Bush Orders Vouchers to Iraq, Air Strikes on Public Schools
Flummoxed President Mixes up Foreign and Domestic Policies
Frederick Knox, a seventh-grade science teacher, sifted through the rubble looking for his class's prized salamander, Sisqo. "I think I would have thought twice about voting for Bush if I'd known that this is what he meant by 'education reform,'" he said.
Meanwhile in Iraq, hundreds of military installments around the no-fly zone were offered generous government subsidies for private-school educations. As puzzled Iraqi soldiers watched, US planes dropped crate after crate of voucher applications and short but comprehensive handbooks describing the opportunities afforded by private schools and the extent to which the government will fund private educations.
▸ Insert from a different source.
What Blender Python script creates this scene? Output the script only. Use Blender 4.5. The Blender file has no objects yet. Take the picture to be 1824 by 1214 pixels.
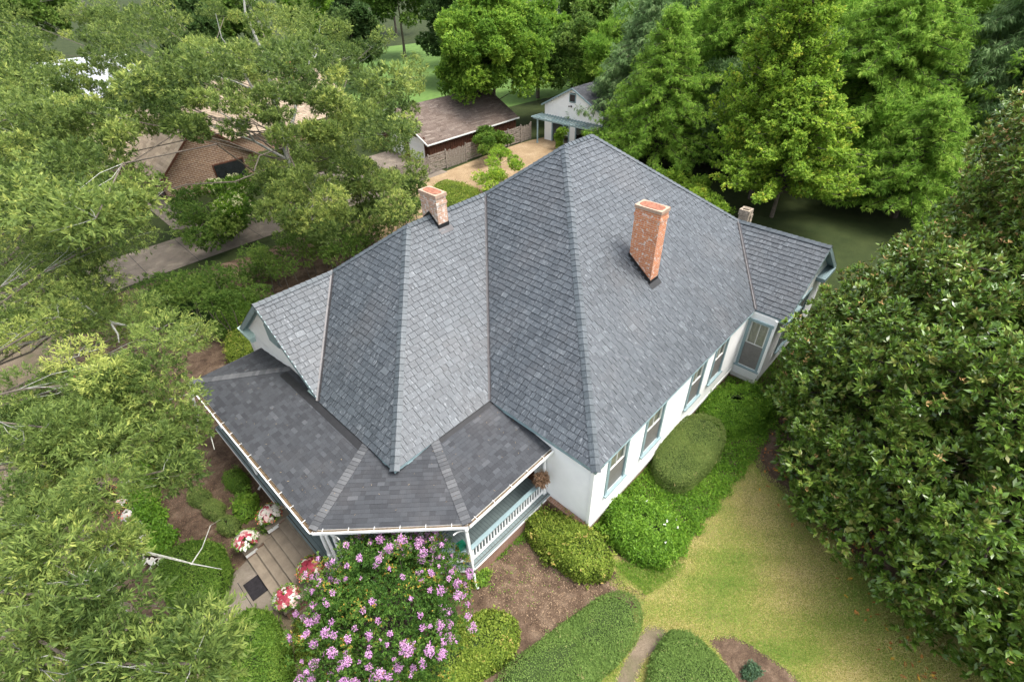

"What the hell are these?" asked Ahmed Saadi, a radar technician at an Iraqi air radar post in Bahebaar, a city at the southwestern edge of the no-fly zone. "And, besides, doesn't this program undermine the U.S. government's philosophical commitment to excellence in public education?"
A little more than a month after his inauguration it seems that President Bush, overwhelmed by the complex and varied responsibilities of the presidency, totally confused his foreign policy objectives with his domestic agenda. Despite early attempts by cabinet officials to cover-up the blunder by claiming that the primary and secondary schools targeted had funneled thousands of free protractors, compasses and periodic tables to the Iraqi ballistic weapons program, cabinet officials were forced to acknowledge the President's colossal political disorientation when news of several other wayward promises made by Bush in the past were leaked to the press.
Among the illogical executive orders made by the President during this period of confusion was a commitment to improve trade relations with prisoners while increasing lethal injections for Mexico; a pledge to the Colombian minister to assist in the war on guns while upholding the American right to bear drugs; a guarantee to provide diplomatic support for the Alaskan nature reserve and open eight percent of South African President Thabo Mbeki for oil exploration; and a promised one trillion dollar tax cut for two pandas on loan from the Chinese government.
Experts believe that the President's series of policy blunders may damage his standing in the diplomatic community. Most outraged was Russia's Vladimir Putin, who immediately denounced Bush's promise to institute yearly standardized tests for all Russians, coupled with another arms reduction treaty with American schoolchildren. (Putin is reported to have scored an embarrassing 950 on his U.S.S.A.T.'s in the early Seventies.)
It was not until this morning that Bush's press secretary Ari Fleischer officially rescinded all of the promises made by the President in his period of confusion and assured reporters that the President had been notified of his mistakes and was resting comfortably in the new Chuck E. Cheese's franchise in the West Wing of the White House.
While this concession will certainly clear the diplomatic air for a while, it comes as little consolation for the students of Grover Cleveland or the 699 other schools devastated by American bombers this week. It also does little to alleviate the profound disappointment of Hsing-Hsing and Ling-Ling, the two pandas who were to be the twin benefiiaries of Bush's massive tax cut.
"Man," grunted Hsing-Hsing, "I really could've used that money-I've got a lot of debts to pay off. Ling-Ling's gonna be pissed."